Growing up in the military, visiting castles in England, pig fests in Germany, and visiting the historic sites of America’s east coast definitely left a lasting impression upon Laura Vosika, as evidence in her newest book, Blue Bells of Scotland, the first in a trilogy. In addition to traveling the world, Ms. Vosika has earned a degree in music, and worked for many years as a freelance musician, music teacher, band director, and instructor in private music lessons on harp, piano, winds, and brass.
If that doesn't sound as though it would keep one busy enough, Ms. Vosika also has nine children - seven boys and two girls. At present, Laura Vosika resides in Minnesota with her husband and children, as she works on upcoming releases. Please be sure to check out the author's website, Blue Bell's Trilogy, to keep up-to-date on her current and future works.
Please tell us a bit about your book, Blue Bells of Scotland — characters, plot, etc.
Blue Bells of Scotland is a time travel and historic adventure, about two men, polar opposites but for their looks and love of music, who are mistaken for one another. When they each fall asleep at the top of the same castle tower, they wake up in the wrong centuries, caught in one another’s lives.

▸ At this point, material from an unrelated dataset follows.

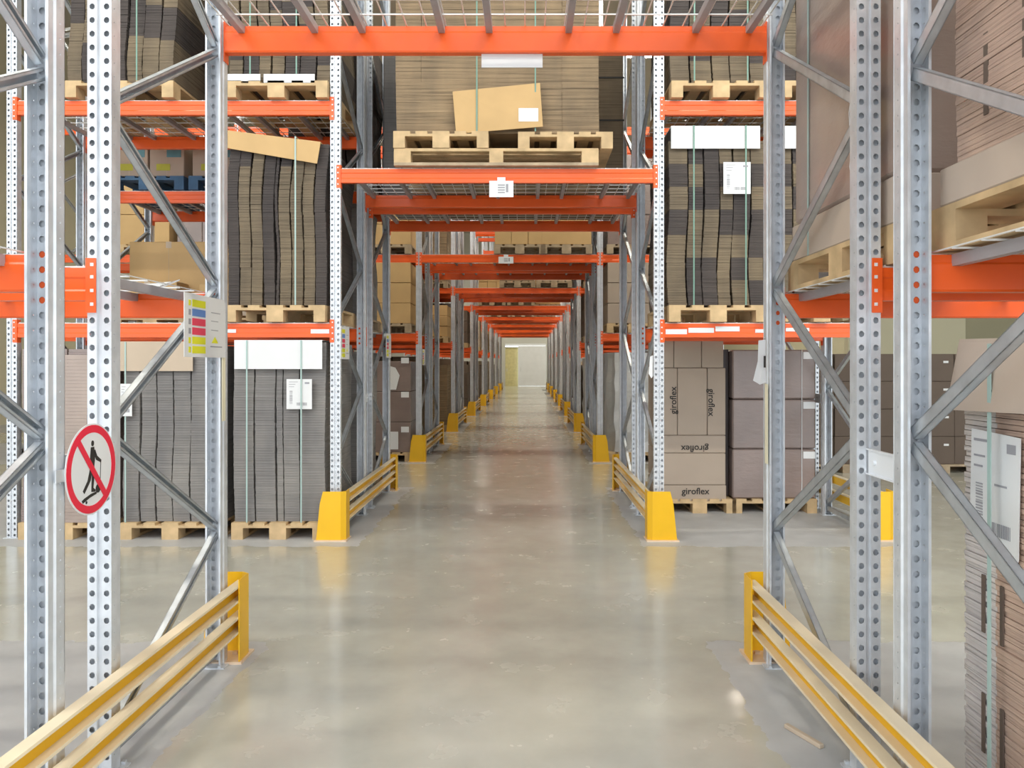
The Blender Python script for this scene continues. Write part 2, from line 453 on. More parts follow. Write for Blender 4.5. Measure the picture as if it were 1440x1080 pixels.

Shawn is an arrogant, womanizing modern musical phenomenon who has his orchestra in a bind: he has lifted them to heights they never dreamed of, but his rock star ways threaten to be their downfall. His purpose in life is to have fun. Niall Campbell is as different from Shawn as a man can be: a devout medieval Highland warrior, the epitome of responsibility. In the days leading up to the pivotal Battle of Bannockburn, he must cross Scotland, pursued by English soldiers and a traitor from within his own castle, to raise his laird’s clan against England’s might.
If you could meet, in person, any of your characters, who would it be, and why?
I'm torn between Shawn and Niall. Probably Niall. I know Shawn's modern world of orchestral music, although I find people like him fascinating in the charisma they put out that enables them to do the things and exert the influence Shawn does. I'd love to watch that in action.
But Niall comes from a different world than any of us will ever know. He has a medieval mindset, which I don't think is as simple to categorize as many people today believe. He is a man whose country has been at war from his earliest childhood. He sees things very differently from Shawn, which is to be expected, but very differently, too, from Amy, Shawn's girlfriend, who is, at heart, much more like him, but still a product of the twenty-first century.